> What to produce:
Check each line of the data below for the word "Write", then extract the ones that have it.

> Data excerpts:
○ ○ ○
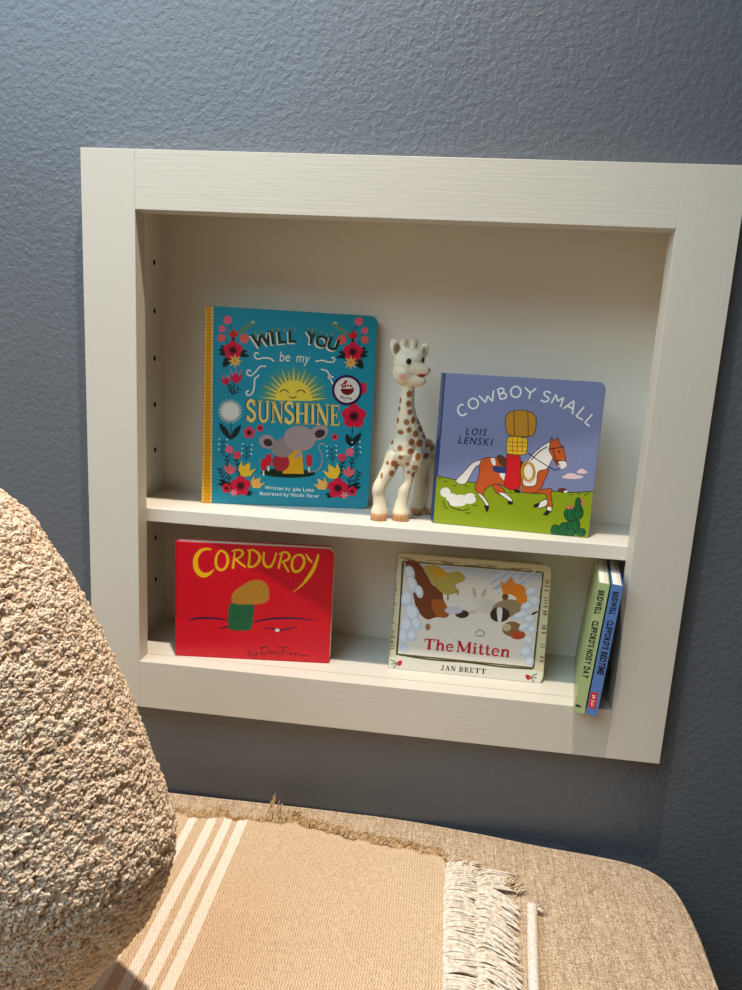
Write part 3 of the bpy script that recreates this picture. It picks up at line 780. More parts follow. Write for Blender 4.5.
# ------------------------------------------------------------------ snowy board book at the lower middle
def snow_book():
    w, h, lean = 199.5, 152.2, math.radians(10.5)
    BIRCH = (206, 196, 160)
    A = Art([(396.3, 552.3), (551.5, 566.1), (543, 684), (389.3, 668)], w, h).frame(370, 535, 2.65)
    # birch bark border with dark ticks
    random.seed(4)
    for k in range(110):
        f = random.random(); side = random.choice('ltr')
        if side == 'l': x, y = 62 - 8 * f, 70 + 240 * f; A.stroke([(x - 4, y), (x + 6 + 6 * random.random(), y + 1)], 2.0, (120, 104, 66), 0)
        elif side == 'r': x, y = 470 - 14 * f, 110 + 230 * f; A.stroke([(x - 6, y), (x + 5, y + 1)], 2.2, (116, 100, 64), 0)
        else: x, y = 90 + 370 * f, 58 + 36 * f + 10 * random.random(); A.stroke([(x - 14, y - 1), (x + 14, y + 1.5)], 2.0, (140, 122, 80), 0)
    A.poly([(52, 322), (72, 324), (72, 318), (432, 356), (440, 360), (458, 366), (452, 396), (52, 352)], (222, 216, 200), 0)
    A.poly([(85, 67), (459, 99), (435, 355), (71, 318)], (92, 88, 48)); A.poly([(89, 71), (455, 102), (431, 351), (76, 314)], (222, 212, 198)); A.up()
    for k in range(4): A.poly([(89, 72 + 12 * k), (455, 103 + 10 * k), (454, 113 + 10 * k), (88, 84 + 12 * k)], ((176, 184, 196), (190, 194, 202), (204, 202, 202), (214, 208, 200))[k])
    A.up()
    SN = [(196, 204, 218), (222, 226, 232), (164, 178, 204)]
    # plain masses of colour in place of the printed animals
    A.poly([(92, 72), (128, 74), (152, 110), (168, 134), (192, 142), (194, 170), (210, 206), (200, 220), (176, 218), (150, 224), (124, 196), (112, 150)], (112, 58, 28), 3)
    A.poly([(162, 176), (192, 172), (210, 206), (200, 220), (174, 212)], (160, 86, 34), 3)
    A.poly([(140, 84), (176, 80), (204, 100), (236, 96), (252, 118), (226, 132), (232, 152), (200, 158), (176, 140), (156, 116)], (172, 154, 70), 3); A.ell(182, 100, 20, 11, (206, 150, 30), 25)
    for x, y in ((206, 170), (232, 156)): A.stroke([(x, y - 12), (x, y + 4)], 5, (150, 134, 60), 0)
    A.up()
    for x, y, rx, ry, r in ((104, 100, 13, 20, -15), (110, 130, 14, 24, -20), (130, 150, 10, 18, -15), (98, 170, 16, 22, 10), (112, 206, 18, 26, -25), (98, 240, 16, 22, 5), (124, 236, 14, 20, -20), (90, 270, 12, 22, 0), (112, 268, 14, 16, 20)):
        A.ell(x, y, rx, ry, SN[0], r); A.ell(x - 2, y - 3, rx * .7, ry * .7, SN[1], r)
    random.seed(9)
    for k in range(26):
        x, y = 320 + random.random() * 120, 100 + random.random() * 40
        if x > 325: A.stroke([(x - 12, y + 10), (x + 10, y - 6)], 4, SN[2 if k % 2 else 0], 0)
    A.poly([(346, 122), (358, 130), (372, 112), (384, 128), (408, 138), (416, 164), (410, 192), (384, 180), (360, 172), (350, 150)], (226, 130, 34), 3)
    A.ell(372, 168, 16, 9, (236, 228, 216), 20); A.poly([(352, 158), (366, 160), (362, 174), (350, 170)], (120, 70, 40), 3)
    A.ell(312, 190, 34, 20, (206, 198, 186), 12); A.ell(284, 176, 16, 17, (214, 206, 194)); A.ell(276, 152, 5, 14, (190, 176, 160), -15); A.ell(302, 154, 5, 13, (190, 176, 160), 20)
    A.ell(272, 205, 16, 5, (200, 190, 178), -10)
    A.ell(362, 196, 40, 24, (150, 128, 96), -10); A.ell(344, 212, 26, 20, (58, 44, 36)); A.poly([(336, 196), (350, 196), (348, 228), (340, 232)], (226, 218, 204), 3)
    A.ell(376, 250, 26, 20, (134, 104, 64)); A.ell(392, 266, 20, 12, (176, 74, 38)); A.ell(362, 246, 12, 10, (196, 178, 140))
    A.ell(244, 210, 18, 11, (64, 48, 42)); A.ell(222, 200, 24, 10, (196, 194, 206)); A.stroke([(280, 262), (290, 252), (302, 258), (300, 268), (280, 268)], 2.5, (130, 120, 112)); A.ell(154, 244, 7, 9, (150, 106, 60))
    A.up()
    for x, y, rx, ry, r in ((428, 150, 18, 12, -25), (436, 176, 14, 14, 0), (416, 190, 18, 11, -20), (400, 214, 24, 10, -15), (424, 224, 16, 12, 0), (410, 244, 18, 10, -30), (430, 252, 12, 10, 0), (422, 280, 12, 14, 0), (414, 310, 18, 16, 0), (424, 334, 12, 14, 0)):
        A.ell(x, y, rx, ry, SN[0], r); A.ell(x - 2, y - 2, rx * .7, ry * .65, SN[1], r)
    A.ell(436, 208, 10, 3, (60, 50, 44), -25); A.ell(92, 300, 14, 12, SN[0])
    # dark cord along the inner frame, corner tokens
    A.stroke([(78, 317), (160, 330), (260, 338), (350, 350), (432, 356)], 4, (70, 72, 38)); A.stroke([(458, 104), (446, 230), (434, 354)], 3.5, (70, 72, 38)); A.stroke([(84, 70), (80, 190), (72, 318)], 3.5, (70, 72, 38))
    for x, y, sg in ((80, 340, 1), (420, 378, -1)):
        A.ell(x, y, 6, 7, (196, 30, 36), 20 * sg); A.ell(x + 4 * sg, y - 3, 3, 5, (196, 30, 36))
        for q in ((-24, -10), (-22, 2), (-16, 12)): A.stroke([(x - 4 * sg, y), (x + q[0] * sg, y + q[1])], 3, (120, 128, 92), 0)
    A.up(); A.frame(385, 615, 4.365)
    A.serif_text('The', (170, 149), (300, 161), 47, (196, 28, 44)); A.serif_text('Mitten', (312, 162), (545, 187), 49, (196, 28, 44))
    A.serif_text('JAN BRETT', (247, 240), (442, 258), 21, (34, 28, 28), 0.14, 0.4)
    book((21.3, 52.8, ZB + .2), 0.0, lean, 'snowy board book with birch-bark border and red lettering on its cover', w, h, 16, 8, BIRCH, (190, 182, 160), PAGES, A, fan=math.radians(6.5))
snow_book()

# ------------------------------------------------------------------ two thin board books on end at the lower right
def thin_book(loc, col, label, text, corners, extra):
    w, h, d = 12.4, 162.0, 162.0
    root = tag(empty('board_book', loc, (0, math.radians(3.6), math.radians(-10.5))), label, 'book', 'thin board books standing spine out')
    mi = mat_ink('printed_cover', 0.34)
    A = Art(corners, w, h)
    extra(A)
    # spine with lettering
    V = [(0, 0, 0), (w, 0, 0), (w, 0, h), (0, 0, h), (0, 1.6, 0), (w, 1.6, 0), (w, 1.6, h), (0, 1.6, h)]
    F = [(0, 1, 2, 3), (5, 4, 7, 6), (4, 0, 3, 7), (1, 5, 6, 2), (3, 2, 6, 7), (4, 5, 1, 0)]; C = [col] * 6
    b = len(V); V += A.V
    for f, c in zip(A.F, A.C):
        f = tuple(b + i for i in f); p = [V[i] for i in f]
        ar = sum(p[i][0] * p[(i + 1) % len(p)][2] - p[(i + 1) % len(p)][0] * p[i][2] for i in range(len(p)))
        F.append(f if ar > 0 else f[::-1]); C.append(c)
    inked('spine', V, F, C, mi, root)
    for nm, x0 in (('front_cover', 0), ('back_cover', w - 1.5)):
        O = []
        for cy, cz, r, a0 in ((d, 0, 8, -90), (d, h, 8, 0), (1.6, h, .4, 90), (1.6, 0, .4, 180)):
            sy = -1 if cy > 5 else 1; sz = 1 if cz == 0 else -1
            for k in range(6):
                a = math.radians(a0 + 90 * k / 5); O.append((cy + sy * r + r * math.cos(a), cz + sz * r + r * math.sin(a)))
        n = len(O); V = [(x0, y, z) for y, z in O] + [(x0 + 1.5, y, z) for y, z in O]
        F = [tuple(range(n - 1, -1, -1)), tuple(range(n, 2 * n))] + [(i, (i + 1) % n, n + (i + 1) % n, n + i) for i in range(n)]
        inked(nm, V, F, [col] * len(F), mi, root)
    box('page_block', (1.6, 1.7, .6), (w - 1.6, d - 1.5, h - .5), mat_pages('page_edges', (236, 226, 212), 0), root)
    return root
def green_spine(A):
    K = (20, 24, 18)
    d = np.array([-25.5, 130.0]); d /= np.linalg.norm(d); up = np.array([d[1], -d[0]]) * 4.2
    A.text('BRIDWELL', (598.4, 591.6), (593.6, 617.5), 4.2, K, 0.05, 0, .10, up=(6.0, 1.05))
    A.text("CLIFFORD'S NOISY DAY", (592.2, 624.4), (581.2, 681.5), 4.2, K, 0.05, 0, .10, .5, up=(6.0, 1.05))
    A.ell(577.0, 707.6, 1.8, 1.3, K, n=8); A.ell(579.4, 708.4, 1.2, 1.2, K, n=8)
def blue_spine(A):
    K = (18, 22, 34)
    A.text('BRIDWELL', (613.6, 592.6), (608.6, 619.0), 4.2, K, 0.05, 0, .10, up=(6.0, 1.05))
    A.text("CLIFFORD'S BEDTIME", (607.0, 625.4), (595.6, 680.0), 4.2, K, 0.05, 0, .10, .5, up=(6.0, 1.05))
    A.poly([(589.4, 696.3), (596.5, 696.8), (594.0, 710.4), (587.0, 709.6)], (204, 30, 36)); A.up()
    Wt = (240, 226, 220)
    for P in ([(590.6, 699.2), (594.2, 699.6)], [(590.8, 701.0), (594.0, 701.4)], [(592.3, 698.6), (591.9, 702.0)], [(589.6, 703.6), (593.4, 704.0)]): A.stroke(P, .7, Wt, 0)
    A.ring(591.0, 706.6, 1.1, 1.5, .6, Wt)
thin_book((247.4, -15.4, ZB + .98), (166, 184, 128), 'thin pale green board book standing spine out, left of the blue one', '', [(598.2, 583.2), (610.4, 585.4), (583.7, 715.2), (573.2, 713)], green_spine)
thin_book((261.4, -18.0, ZB + .98), (84, 122, 180), 'thin blue board book with red spine emblem standing at the right end', '', [(612.0, 583.7), (624.9, 586.6), (595.3, 716.4), (584.9, 715.2)], blue_spine)

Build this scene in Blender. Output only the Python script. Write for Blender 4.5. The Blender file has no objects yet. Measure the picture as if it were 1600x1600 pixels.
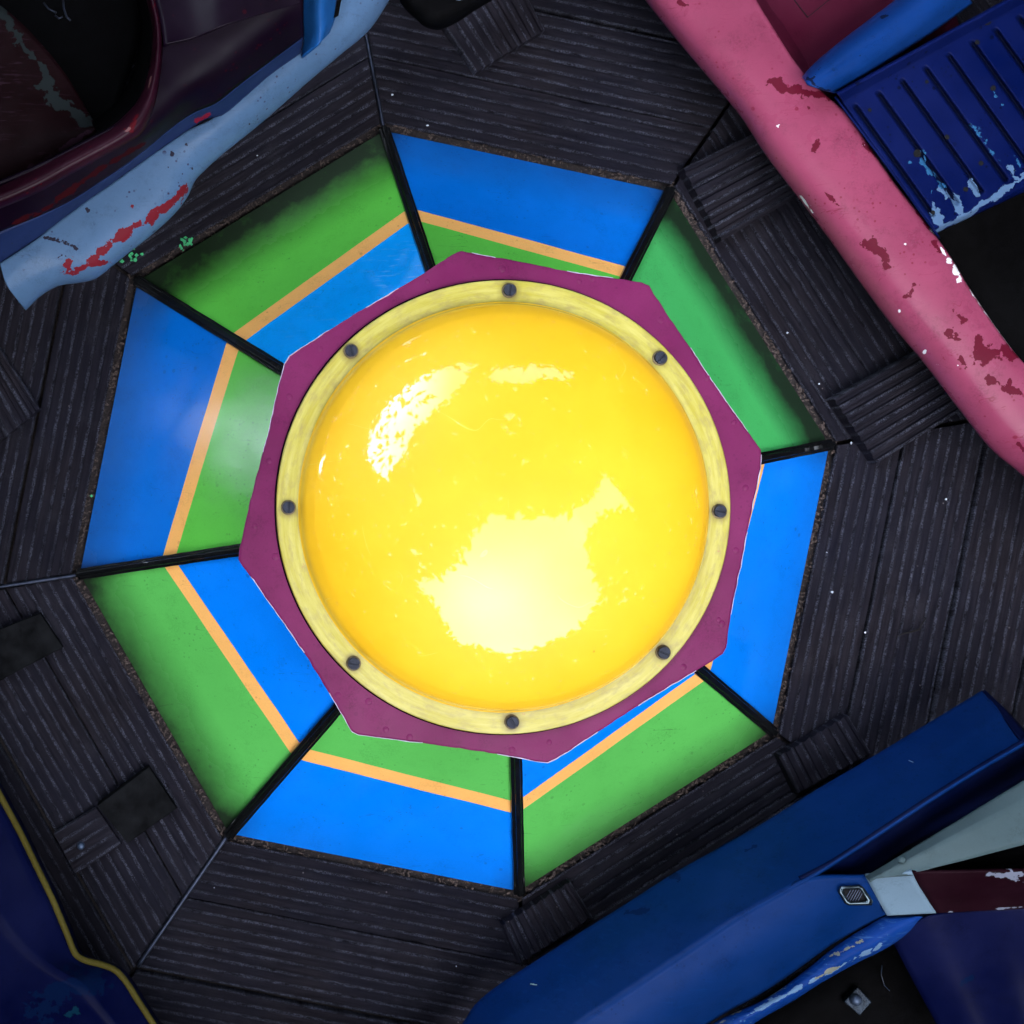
○ ○ ○
> In response:
Write part 3 of the bpy script that recreates this picture. It picks up at line 780. More parts follow. Write for Blender 4.5.
Build this scene in Blender. Output only the Python script. Write for Blender 4.5. The Blender file has no objects yet. Measure the picture as if it were 1600x1600 pixels.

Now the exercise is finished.